PR and Marketing – What is the difference?
Aneela explains.
At a recent presentation, I was asked what the difference was between public relations and marketing.
While public relations and marketing are often used together, and are closely related, they are in fact, two separate business activities. At its very heart, marketing has a desire to make its audience think, believe or do what you want. Public relations focuses on influencing reputation, whether personal or corporate.
The two professions clearly complement each other – marketing activity affects a company's reputation, while a positive reputation makes the marketer's job easier.
Businesses with the most effective communications are those that don't get hung up on what's marketing and what's public relations.

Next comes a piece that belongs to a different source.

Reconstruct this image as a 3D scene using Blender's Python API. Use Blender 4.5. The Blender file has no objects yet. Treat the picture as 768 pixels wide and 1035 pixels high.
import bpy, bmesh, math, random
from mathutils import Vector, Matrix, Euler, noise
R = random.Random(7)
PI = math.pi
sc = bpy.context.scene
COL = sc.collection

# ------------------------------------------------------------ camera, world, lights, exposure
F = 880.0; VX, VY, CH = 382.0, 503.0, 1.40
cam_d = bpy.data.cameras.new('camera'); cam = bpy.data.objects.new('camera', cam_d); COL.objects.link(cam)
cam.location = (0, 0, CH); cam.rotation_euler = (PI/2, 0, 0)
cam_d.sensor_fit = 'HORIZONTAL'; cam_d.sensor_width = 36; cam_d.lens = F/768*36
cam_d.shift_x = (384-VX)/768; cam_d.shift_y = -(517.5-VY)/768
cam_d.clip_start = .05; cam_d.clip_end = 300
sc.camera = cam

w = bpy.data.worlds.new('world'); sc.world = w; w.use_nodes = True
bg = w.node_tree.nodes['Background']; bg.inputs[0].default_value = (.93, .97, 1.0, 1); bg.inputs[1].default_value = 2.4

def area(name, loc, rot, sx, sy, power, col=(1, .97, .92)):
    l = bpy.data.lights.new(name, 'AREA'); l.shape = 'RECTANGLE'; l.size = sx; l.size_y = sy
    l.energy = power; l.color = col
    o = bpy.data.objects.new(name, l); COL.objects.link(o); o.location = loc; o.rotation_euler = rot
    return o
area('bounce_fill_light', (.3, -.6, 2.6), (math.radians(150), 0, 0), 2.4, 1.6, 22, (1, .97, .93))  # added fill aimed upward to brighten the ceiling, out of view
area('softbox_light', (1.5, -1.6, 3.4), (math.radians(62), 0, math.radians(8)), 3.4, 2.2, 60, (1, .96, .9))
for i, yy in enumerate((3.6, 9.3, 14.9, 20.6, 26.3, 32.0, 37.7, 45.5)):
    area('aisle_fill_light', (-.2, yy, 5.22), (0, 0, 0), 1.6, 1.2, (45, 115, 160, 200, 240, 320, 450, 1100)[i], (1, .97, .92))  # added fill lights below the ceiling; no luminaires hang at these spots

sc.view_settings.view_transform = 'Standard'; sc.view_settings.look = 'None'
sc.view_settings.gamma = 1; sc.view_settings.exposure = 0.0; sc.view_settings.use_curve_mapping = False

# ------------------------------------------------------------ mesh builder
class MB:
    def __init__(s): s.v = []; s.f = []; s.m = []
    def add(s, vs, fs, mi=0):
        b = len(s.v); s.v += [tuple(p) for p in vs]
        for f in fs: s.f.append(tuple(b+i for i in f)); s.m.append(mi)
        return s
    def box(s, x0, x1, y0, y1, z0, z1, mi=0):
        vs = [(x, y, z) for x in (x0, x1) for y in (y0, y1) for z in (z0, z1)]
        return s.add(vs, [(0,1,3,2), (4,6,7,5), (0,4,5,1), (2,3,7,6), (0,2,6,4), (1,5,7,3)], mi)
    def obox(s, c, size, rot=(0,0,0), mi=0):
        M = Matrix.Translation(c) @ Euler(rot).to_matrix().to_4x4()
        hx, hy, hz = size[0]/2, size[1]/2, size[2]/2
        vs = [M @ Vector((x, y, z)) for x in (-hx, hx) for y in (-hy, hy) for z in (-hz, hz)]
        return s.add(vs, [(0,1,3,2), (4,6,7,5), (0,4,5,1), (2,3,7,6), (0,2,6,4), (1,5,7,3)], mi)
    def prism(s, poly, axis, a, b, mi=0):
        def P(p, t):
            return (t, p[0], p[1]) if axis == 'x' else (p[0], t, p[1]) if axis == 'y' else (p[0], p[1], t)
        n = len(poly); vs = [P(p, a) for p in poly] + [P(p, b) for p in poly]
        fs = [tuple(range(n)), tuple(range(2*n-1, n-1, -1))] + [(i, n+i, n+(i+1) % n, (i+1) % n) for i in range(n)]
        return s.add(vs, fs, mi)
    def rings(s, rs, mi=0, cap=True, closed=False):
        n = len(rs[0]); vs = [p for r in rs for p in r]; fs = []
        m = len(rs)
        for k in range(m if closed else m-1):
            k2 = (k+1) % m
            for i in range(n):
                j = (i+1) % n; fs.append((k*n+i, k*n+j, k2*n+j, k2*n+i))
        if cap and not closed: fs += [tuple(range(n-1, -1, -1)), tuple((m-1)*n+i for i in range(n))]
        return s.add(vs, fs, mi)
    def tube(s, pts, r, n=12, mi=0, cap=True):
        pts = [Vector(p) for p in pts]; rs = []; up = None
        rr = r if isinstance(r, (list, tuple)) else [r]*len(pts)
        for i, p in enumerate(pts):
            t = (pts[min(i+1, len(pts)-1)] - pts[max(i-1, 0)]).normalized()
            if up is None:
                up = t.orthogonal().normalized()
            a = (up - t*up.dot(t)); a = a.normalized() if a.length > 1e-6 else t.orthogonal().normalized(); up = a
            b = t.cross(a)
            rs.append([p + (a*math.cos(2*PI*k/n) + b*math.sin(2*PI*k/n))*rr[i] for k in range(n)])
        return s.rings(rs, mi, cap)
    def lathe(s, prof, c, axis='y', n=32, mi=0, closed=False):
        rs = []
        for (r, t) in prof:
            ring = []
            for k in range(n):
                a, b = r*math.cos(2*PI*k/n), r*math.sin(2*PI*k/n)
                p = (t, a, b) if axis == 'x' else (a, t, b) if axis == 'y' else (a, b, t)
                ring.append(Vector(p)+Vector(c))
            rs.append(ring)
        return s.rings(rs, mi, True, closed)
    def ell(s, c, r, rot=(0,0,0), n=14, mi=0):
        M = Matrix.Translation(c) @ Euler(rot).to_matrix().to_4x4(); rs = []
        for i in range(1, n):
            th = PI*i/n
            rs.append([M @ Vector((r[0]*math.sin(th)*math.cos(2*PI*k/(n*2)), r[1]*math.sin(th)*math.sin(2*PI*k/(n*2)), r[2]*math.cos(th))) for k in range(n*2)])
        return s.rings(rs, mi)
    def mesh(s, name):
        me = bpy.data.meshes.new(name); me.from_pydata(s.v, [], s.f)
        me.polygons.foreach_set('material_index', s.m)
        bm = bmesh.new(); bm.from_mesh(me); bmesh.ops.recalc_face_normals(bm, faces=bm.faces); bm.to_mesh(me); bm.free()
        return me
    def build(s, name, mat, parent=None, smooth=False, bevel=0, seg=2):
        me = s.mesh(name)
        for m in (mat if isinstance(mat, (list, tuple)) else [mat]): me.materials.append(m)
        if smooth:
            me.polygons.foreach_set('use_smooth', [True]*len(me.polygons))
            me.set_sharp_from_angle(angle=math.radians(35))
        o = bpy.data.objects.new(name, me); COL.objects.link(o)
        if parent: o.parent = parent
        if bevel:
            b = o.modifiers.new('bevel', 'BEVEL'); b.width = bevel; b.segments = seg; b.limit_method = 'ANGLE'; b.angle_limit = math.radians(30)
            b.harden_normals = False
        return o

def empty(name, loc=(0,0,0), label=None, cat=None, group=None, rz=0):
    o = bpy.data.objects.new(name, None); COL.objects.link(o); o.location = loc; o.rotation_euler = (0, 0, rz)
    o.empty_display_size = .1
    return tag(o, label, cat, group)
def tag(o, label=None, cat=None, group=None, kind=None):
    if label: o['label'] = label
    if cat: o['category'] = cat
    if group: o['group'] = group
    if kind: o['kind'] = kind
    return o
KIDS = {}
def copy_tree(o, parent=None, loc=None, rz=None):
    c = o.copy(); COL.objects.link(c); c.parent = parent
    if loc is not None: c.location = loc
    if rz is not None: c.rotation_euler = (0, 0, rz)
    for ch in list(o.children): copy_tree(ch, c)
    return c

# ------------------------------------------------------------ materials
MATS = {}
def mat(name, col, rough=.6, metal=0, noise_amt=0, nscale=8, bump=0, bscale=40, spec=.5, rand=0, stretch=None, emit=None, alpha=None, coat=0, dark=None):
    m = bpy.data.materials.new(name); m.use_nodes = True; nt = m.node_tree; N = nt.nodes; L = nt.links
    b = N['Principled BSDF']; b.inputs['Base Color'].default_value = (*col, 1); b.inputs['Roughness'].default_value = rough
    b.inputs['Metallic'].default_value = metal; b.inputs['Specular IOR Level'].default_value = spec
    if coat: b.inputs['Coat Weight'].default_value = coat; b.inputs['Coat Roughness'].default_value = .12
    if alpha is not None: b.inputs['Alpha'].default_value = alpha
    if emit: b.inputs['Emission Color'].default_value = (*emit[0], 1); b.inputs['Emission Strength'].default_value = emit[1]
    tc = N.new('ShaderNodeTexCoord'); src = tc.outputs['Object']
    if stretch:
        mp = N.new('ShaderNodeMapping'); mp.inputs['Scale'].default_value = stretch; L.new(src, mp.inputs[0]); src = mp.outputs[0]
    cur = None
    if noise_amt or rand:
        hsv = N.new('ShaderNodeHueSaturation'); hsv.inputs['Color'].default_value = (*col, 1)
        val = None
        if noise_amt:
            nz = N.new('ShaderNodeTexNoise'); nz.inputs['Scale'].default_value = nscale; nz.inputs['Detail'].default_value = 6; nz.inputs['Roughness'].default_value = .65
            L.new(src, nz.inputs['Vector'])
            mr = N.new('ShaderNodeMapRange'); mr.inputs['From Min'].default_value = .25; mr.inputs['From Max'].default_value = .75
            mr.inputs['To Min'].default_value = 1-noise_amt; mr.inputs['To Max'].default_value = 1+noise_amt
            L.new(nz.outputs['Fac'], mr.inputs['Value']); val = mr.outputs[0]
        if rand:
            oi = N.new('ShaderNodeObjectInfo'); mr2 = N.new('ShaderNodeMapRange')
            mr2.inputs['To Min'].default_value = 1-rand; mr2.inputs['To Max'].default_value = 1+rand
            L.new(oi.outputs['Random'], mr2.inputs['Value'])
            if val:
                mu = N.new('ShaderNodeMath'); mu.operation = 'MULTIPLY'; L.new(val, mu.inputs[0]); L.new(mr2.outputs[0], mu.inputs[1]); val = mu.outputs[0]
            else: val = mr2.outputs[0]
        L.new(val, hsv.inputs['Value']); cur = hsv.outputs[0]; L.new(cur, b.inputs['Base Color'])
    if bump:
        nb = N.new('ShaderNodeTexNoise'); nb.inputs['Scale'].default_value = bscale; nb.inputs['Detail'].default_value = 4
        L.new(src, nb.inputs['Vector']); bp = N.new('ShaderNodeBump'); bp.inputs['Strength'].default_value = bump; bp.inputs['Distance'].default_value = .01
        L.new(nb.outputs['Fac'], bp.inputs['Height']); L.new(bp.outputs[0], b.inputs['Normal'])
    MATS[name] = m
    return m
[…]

Instead their work spotlights the most relevant activity for delivering their objectives, regardless of which box it ticks.

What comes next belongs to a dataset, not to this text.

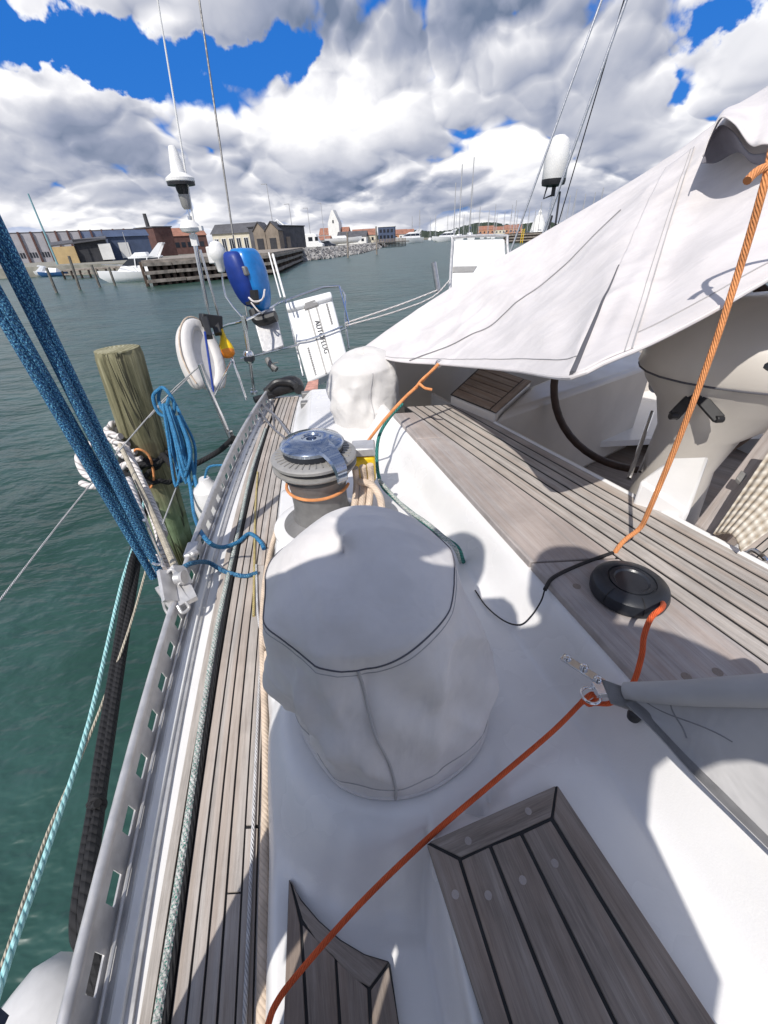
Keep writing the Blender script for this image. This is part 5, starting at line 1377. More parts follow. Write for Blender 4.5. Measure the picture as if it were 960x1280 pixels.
# large ribbed hall, grey then blue panels
p, rz, L_, H = facade(-10, 105, 170, 118, 293, LAND, 25); H = 6.5
hall = thing('factory_hall', 'long low factory hall with grey then blue wall panels between brown ribs', 'hall', p, rz)
nb = 12
wg = wallbox(hall, L_*.58, 10, H, 'panel_grey'); s_ = MB(); s_.box((L_*.79, 5, H/2), (L_*.42, 10, H)); s_.build('wall', 'panel_blue', hall)
for i in range(nb+1): s_ = MB(); s_.box((L_*i/nb, -.2, H/2+.2), (.45, .5, H+.4)); s_.build('rib', 'brick_red', hall)
for i in range(6): openings(hall, [L_*(i+.28)/nb, L_*(i+.5)/nb, L_*(i+.72)/nb], 1.7, L_/nb*.15, 1.2)
s_ = MB(); s_.box((L_/2, 5, H+.15), (L_, 10, .3)); s_.build('roof', 'roof_dark', hall)
p, rz, L_, H = facade(170, 105, 203, 100, 291)
br = thing('brick_building', 'dark red brick block at the right end of the long hall', 'building', p, rz); H = 6.1
wallbox(br, L_*.7, 5, H, 'brick_red'); s_ = MB(); s_.box((L_*.35, 2.5, H+.1), (L_*.7+.4, 5.4, .25)); s_.build('roof', 'roof_dark', br)
p = W(187, 290, 140); q_ = W(180, 268, 140)
s_ = MB(); s_.lathe([(.9, 0), (.55, q_.z-LAND)], 14, Matrix.Translation((p.x, p.y, LAND)))
ch = tag(s_.build('chimney', 'dark_pole', loc=(p.x, p.y, LAND)), 'dark factory chimney rising behind the red brick block', 'chimney')
p, rz, L_, H = facade(203, 120, 258, 125, 296)
rb = thing('brick_building', 'long low red brick building with a tiled roof behind the wharf', 'building', p, rz); H = 4.6
wallbox(rb, L_, 12, H, 'brick_red'); gable(rb, L_, 12, H, 2.2, 'roof_red'); openings(rb, [L_*k_/7 for k_ in range(1, 7)], 2.4, 1.2, 1.3)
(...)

If you ever want to infuriate a public relations professional, suggest that public relations is part of marketing.
Marketing is most effective when backed by PR
Marketing works on the four P's: Product, Price, Place and Promotion. More often than not, the main marketing activity is advertising which is more direct and aggressive than PR. Advertising sells services or products where PR centres on reputation giving credibility to the marketing strategy. PR activity can directly affect the success of a marketing campaign. For instance, PR research can determine the type of media the target customer is using so the marketing team can use the most effective advertising material. Some products have failed to sell because they relied solely on advertising to break into the market, without building up a reputation or creating prior knowledge of the company.
PR is better than Marketing
PR uses mass media whereas advertising offers more immediate effects and much greater revenue. However, these effects are usually short-term, and as explained earlier, they need PR to be effective anyway. PR is a cheaper, less visible process, but when properly executed, its effects are long-term and will make marketing cheaper, or at least more efficient, in the long run. Flexibility is another advantage of PR over marketing. Because it's a dynamic process, it's easy to change a message or subject midway through the PR plan. The same applies to skills and resources – an advertising team must consist of competent writers, artists, designers, and media specialists, while a PR practitioner is well versed, though not necessarily an expert, in all fields.
PR professionals are like Chameleons adapting easily to different situations. We absorb and learn everything possible about our clients business. This is certainly true of the team at Aneela Rose PR.